Meunier, tu dors!

Que le degré de difficultés soit très élevé ne devrait pas être une raison pour le gouvernement Charest de baisser les bras.

La minorisation politique du Québec au Canada

Le poids politique du Québec ne cesse de décroître au Canada. Alors que 36 % des sièges de la Chambre des communes lui revenaient en 1867, cette proportion n'est plus que de 24 % aujourd'hui, et elle passera à 22,7 % lors de la prochaine modification de la carte électorale fédérale.
Cette marginalisation du Québec est une réalité inéluctable, pourrait-on croire, puisque celle-ci est reliée au poids démographique du Québec qui ne cesse de décroître. Néanmoins, il faut s'en inquiéter, ce qu'ont fait les élus de l'Assemblée nationale la semaine dernière en demandant à la Chambre des communes de surseoir à l'adoption du projet de loi C-56 que vient de déposer le gouvernement Harper pour modifier les modalités de révision décennale de la carte électorale.
Le dépôt de ce projet de loi offre une occasion de refaire le débat sur la place réservée au Québec dans les institutions fédérales. Avant qu'il ne soit trop tard, il faudrait que lui soit garantie une représentation minimale fixée à 25 % des sièges, comme cela a été envisagé dans l'accord de Charlottetown. Présentement, le Québec est assuré tout au plus de conserver ses 75 sièges.
Pour peu que les Communes le veuillent, il serait possible d'accorder par la loi C-56 cette garantie de 25 % des sièges réservés au Québec.
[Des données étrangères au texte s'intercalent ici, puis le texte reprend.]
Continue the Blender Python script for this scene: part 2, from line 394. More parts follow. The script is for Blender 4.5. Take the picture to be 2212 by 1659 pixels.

Même si la Constitution prévoit que la répartition des sièges se fait selon le principe de la représentation proportionnelle, la Cour suprême a statué en 1985 que des aménagements étaient possibles pour tenir compte de réalités politiques et géographiques. Ainsi, l'Île-du-Prince-Édouard dispose de quatre sièges au lieu d'un et demi si la règle de la proportionnalité pure était appliquée. Plusieurs petites provinces et les territoires jouissent ainsi d'une sur-représentation.
Est-ce possible? Doutons-en car le reste du Canada n'a toujours pas le coeur à accorder au Québec quelque forme de privilège que ce soit. Le gouvernement Harper prendrait un risque politique important en accédant à une telle demande. Cela explique probablement l'hésitation qu'a eue le premier ministre Jean Charest à appuyer la motion de l'Assemblée nationale demandant aux Communes de ne pas adopter le projet de loi C-56 dans sa forme actuelle.
Que le degré de difficultés soit très élevé ne devrait pas être une raison pour le gouvernement Charest de baisser les bras. S'il a appuyé la résolution proposée par l'ADQ et le PQ, il n'entrevoit pas en revanche faire d'autres gestes. Son ministre Benoît Pelletier évoque tout au plus le fait d'ajouter la question de la représentation du Québec au sein des institutions fédérales à la liste des revendications futures du Québec.
À quand ces revendications? À cette question, on n'a d'autre refrain que «le fruit n'est pas mûr» pour des discussions constitutionnelles. Or, ce fruit, loin de mûrir, est plutôt en train de sécher. Et pendant ce temps, le gouvernement Harper prend diverses initiatives, comme ce projet C-56 ou encore en amorçant une réforme du Sénat sans se soucier de l'avis des provinces. Comme dans la chanson, le meunier semble s'être endormi à Québec. Cela est dangereux.